Entrepreneurship Fantasy Land


What exactly is an entrepreneurship major?

When I was in college, I recall no such curriculum but I see and hear about it all of the time now. Admittedly, I would have chosen that had it been available and offered but I’m glad that it wasn’t an option. I’m sure that some of the lessons are valuable and likely could be of benefit to up and coming visionaries but how do you teach someone to have figurative balls? Better yet, how do you properly prepare a graduate in entrepreneurship to begin to understand exactly what they’re getting themselves into in our current climate? …not by taking accredited entrepreneurship finals, I assure you.

Building a business or joining a startup is a decision that many like myself have made based on the sheer dissatisfaction of working in an overly corporate and bureaucratic environment. Further, the inability to get things done efficiently and expeditiously is what drives most entrepreneurs towards the inevitable startup risk. Of course there can be reward but choosing to live on the razor’s edge is not for everyone. That’s a realization that comes from experience, not academics.

Even if you think you have the next big idea, you need to understand exactly what you’re not before you choose to be an entrepreneur. Making decisions the other way around without actually experiencing the corporate world is foolish. As an entrepreneur, you often need to sell to the corporate world, borrow money from the corporate world, interact with the corporate world and play by the corporate world’s rules if you seek the holy grail of potential acquisition or IPO. Learn how they operate.

Major in something tangible that interests you and then go to work in that field.

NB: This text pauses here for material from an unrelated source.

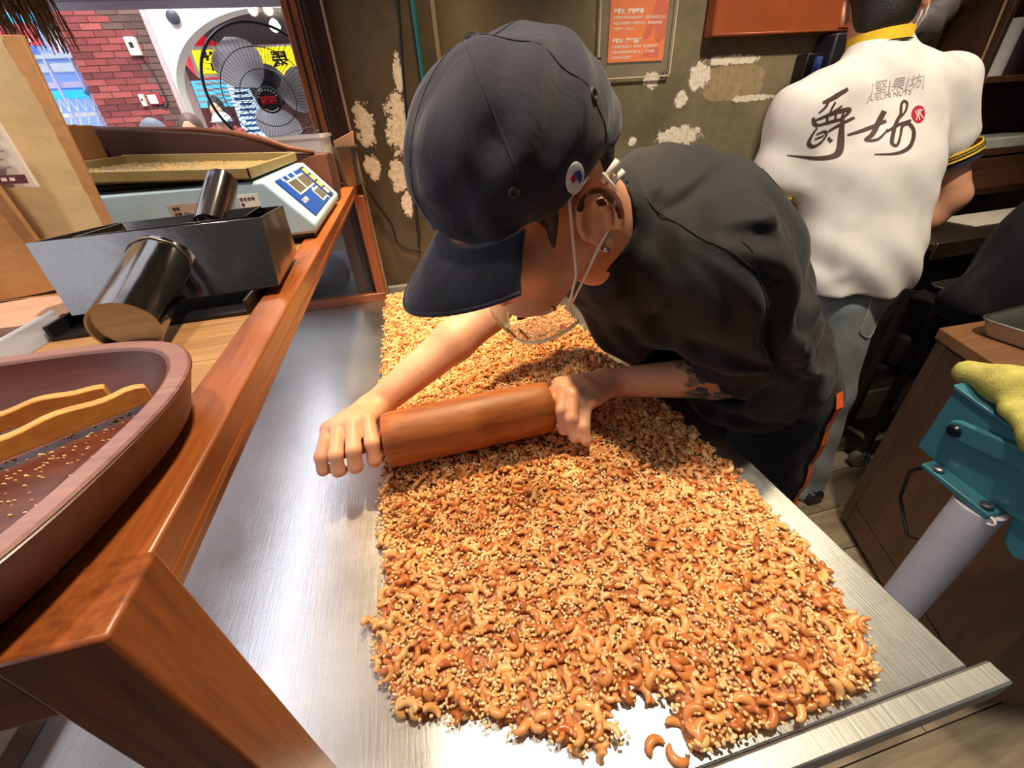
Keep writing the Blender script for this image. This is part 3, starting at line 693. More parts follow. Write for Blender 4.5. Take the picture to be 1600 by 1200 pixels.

Learn something about law, something about accounting, something technical and definitely something about sales and marketing. Get the proper experience, make connections, build your personal brand and become an expert in something that isn’t an adjective. Eventually become entrepreneurial in your chosen field. Endure the cubicle jungle, march past the cadaver grey walls, attend the unnecessary meetings for the sake of meetings but make mental notes of everything that you are not. In the process, build a network of like-minded individuals. Take that experience and only then apply it to your entrepreneurial endeavors.

This is what I consider a true entrepreneurship major. Your final exam is the actual plunge into the startup world. Good luck…you’ll need it.

4 thoughts on “Entrepreneurship Fantasy Land

  1. This is a really interesting perspective that I’ve never heard described so succinctly. I like it, but I’m biased because I’ve had the “pleasure” of working in the corporate world first. I’d be curious how somebody that hasn’t (especially young) would respond to this advice.

  2. I enjoyed reading your perspective. As a self-funded entrepreneur I can offer readers three small bit of advice from experience.
    1) It is not what you know that makes or breaks the financial success of your enterprise – it is knowing what you don’t.
    2) Keep your senses razor sharp, especially your vision – it can get “lost” at times.
    3) Don’t be afraid to start small and find pleasure in building a business.